This well-established and popular book provides students with all the linguistic background they need for studying any period of French literature. For the second edition the text has been revised and updated throughout, and the two final chapters on contemporary French, and its position as a world language, have been completely rewritten. Starting with a brief description of the Vulgar Latin spoken in Gaul, and the earliest recorded forms of French, Peter Rickard traces the development of the language through the later Middle Ages and Renaissance to show how it became standardized in a near modern form in the seventeenth and eighteenth centuries.
Peter Rickard's A HISTORY OF THE FRENCH LANGUAGE was first published in 1974 with a second edition appearing in 1989. Please note that although this listing describes the second edition, I read the first edition and my review is based on that.
Rickard was Drapers Professor of French at Cambridge and in this 174-page text he brings us from the earliest days when the speech of France was but a collection of vulgar Latin dialects to the modern standard language. Along the way, he shows how sound change spurred morphological change, how literary production down through time reflects the evolution of the language, and what polemics authorities engaged in on language standardization.

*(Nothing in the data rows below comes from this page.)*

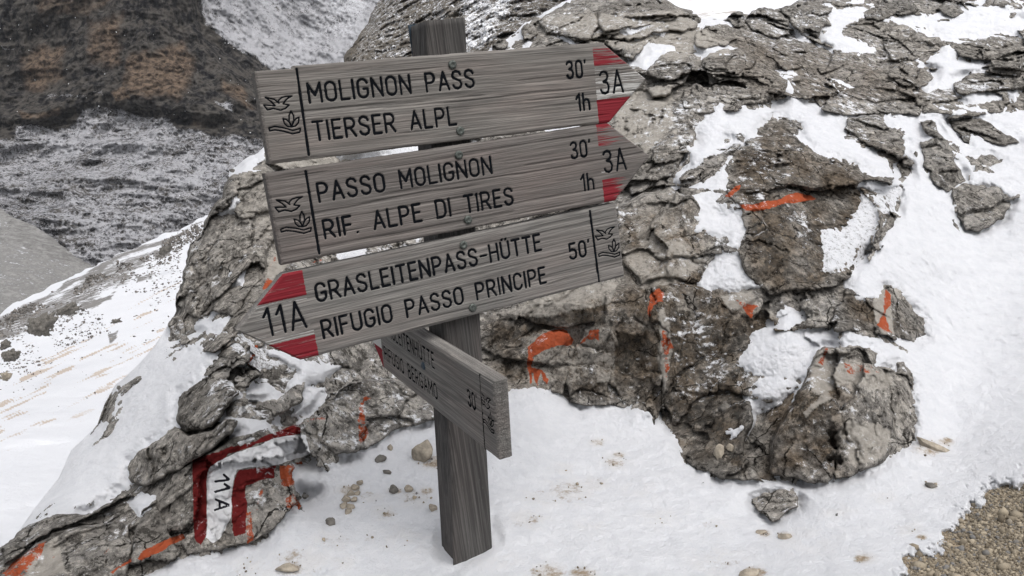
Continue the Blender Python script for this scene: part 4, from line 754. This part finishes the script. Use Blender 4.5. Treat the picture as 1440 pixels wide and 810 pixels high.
O2, X2, Y2, N2 = fr([-.3918, -.1122, 1.4009], [.8833, -.2046, .4218], [-.1286, -.9710, -.2017])
board('b2', 'second board, right arrow reading PASSO MOLIGNON and RIF. ALPE DI TIRES, paint mostly worn off', O2, X2, Y2, N2, .6665, .0922, 0, .152,
 text('PASSO MOLIGNON', .081, .4045, .0165, cap) + text('RIF. ALPE DI TIRES', .080, .4400, -.0460, cap) + text("30'", .577, .620, .0190, cap) + text('1h', .592, .619, -.0450, cap) + text('3A', .6485, .6985, -.0187, .0415) + [('engraved vertical line', [[(.0666,.0696),(.0651,-.0690)]])],
 f_(.0005, .0008), paint2, M_BOARD2, [(.3435,.0583),(.3438,-.0596)], seed=5)
O3, X3, Y3, N3 = fr([-.3698, .0498, 1.4348], [.8811, -.2199, .4186], [-.1425, -.9676, -.2083])
board('b3', 'lowest long board, left arrow reading GRASLEITENPASS-HÜTTE and RIFUGIO PASSO PRINCIPE with 11A tip', O3, X3, Y3, N3, .6674, 0, .0917, .150,
 text('GRASLEITENPASS-HÜTTE', .0480, .4860, .0165, cap) + text('RIFUGIO PASSO PRINCIPE', .0465, .4870, -.0480, cap) + text("50'", .5475, .5925, -.0155, cap) + text('11A', -.0455, .0205, -.0217, .0460, gap=.30) + [('engraved vertical line', [[(.6049,.0700),(.6057,-.0722)]])],
 f_(.604, .0), paint3, M_BOARD3, [(.3281,.0582),(.3268,-.0603)], seed=8)
X4 = np.array([.4575, .1804, -.8707]); X4 /= np.linalg.norm(X4); Y4 = np.cross(X4, e1); Y4 = -Y4 if Y4[1] > 0 else Y4; Y4 /= np.linalg.norm(Y4)
board('b4', 'short board jutting toward the viewer below the others, reading GRASLEITENHÜTTE and RIFUGIO BERGAMO', [-.2852, .1098, 1.8441], X4, Y4, -e1, .5674, 0, .080, .1394,
 text('GRASLEITENHÜTTE', .018, .3150, .0200, .030) + text('RIFUGIO BERGAMO', .018, .3155, -.0430, .030) + text("30'", .4600, .4960, -.0060, .030) + [('engraved vertical line', [[(.5160,.0660),(.5160,-.0680)]])],
 [[(a * .78 + .512, b * 1.0 + .006) for a, b in st] for st in EMB], paint4, M_BOARD3, [(.2600,.0100)], seed=11, shear=.106, thick=.0255)
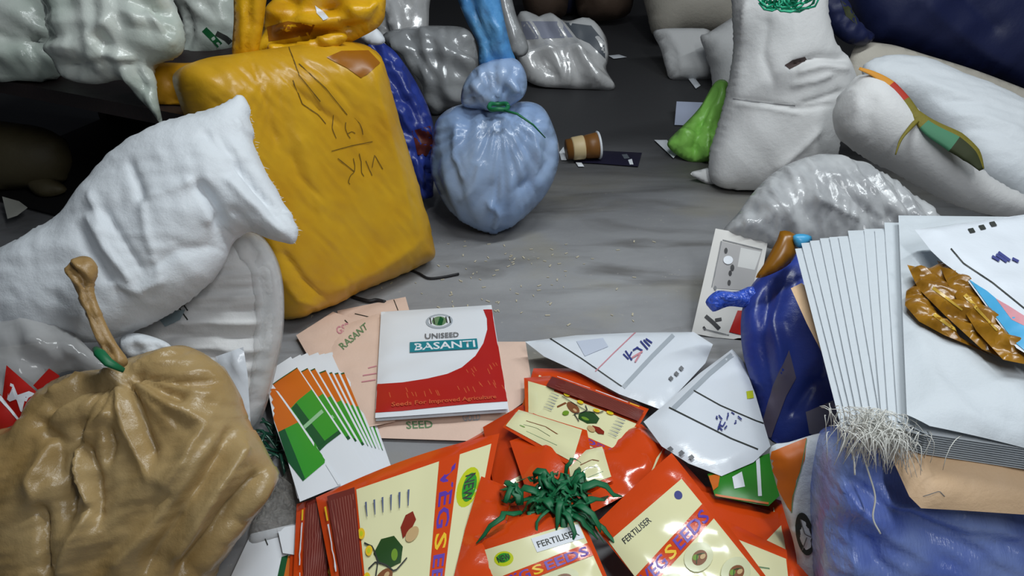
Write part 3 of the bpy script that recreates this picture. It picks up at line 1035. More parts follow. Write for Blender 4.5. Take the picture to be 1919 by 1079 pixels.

I should mention that this a not a book for those with some French who want to learn how to read earlier texts. The reader of A HISTORY OF FRENCH ideally has some training in Latin and in basic linguistics (phonology and morphology). I'd recommend reading W. Sidney Allen's VOX LATIN before Rickard's history, in order to have a better understanding of the pronunciation of late Latin.
My only real complaint about Rickard's history is that discussion of diaspora French is missing. Once the various dialects of France have formed a standard language, his focus rests entirely on that standard language and its registers in France. African French, which I find quite fascinating, is in no way covered. Neither is Quebec French, which is simply inexplicable.
I admit I'm basing this on my having read not the entire book, but part of it, for a project for a French linguistics course. I referred mainly to Chapter 5 (Progress and Prestige in the Sixteenth Century), which I found very helpful for the paper I wrote focusing on the origin of silent consonants in French. The author provides a detailed and engaging history on French spelling during the time when French was gaining prestige as a written language. This is an older resource, but nonetheless provided a lot of the exact information I was looking for. The author was quite a scholar on this subject, and this book ended up being my main source for my paper.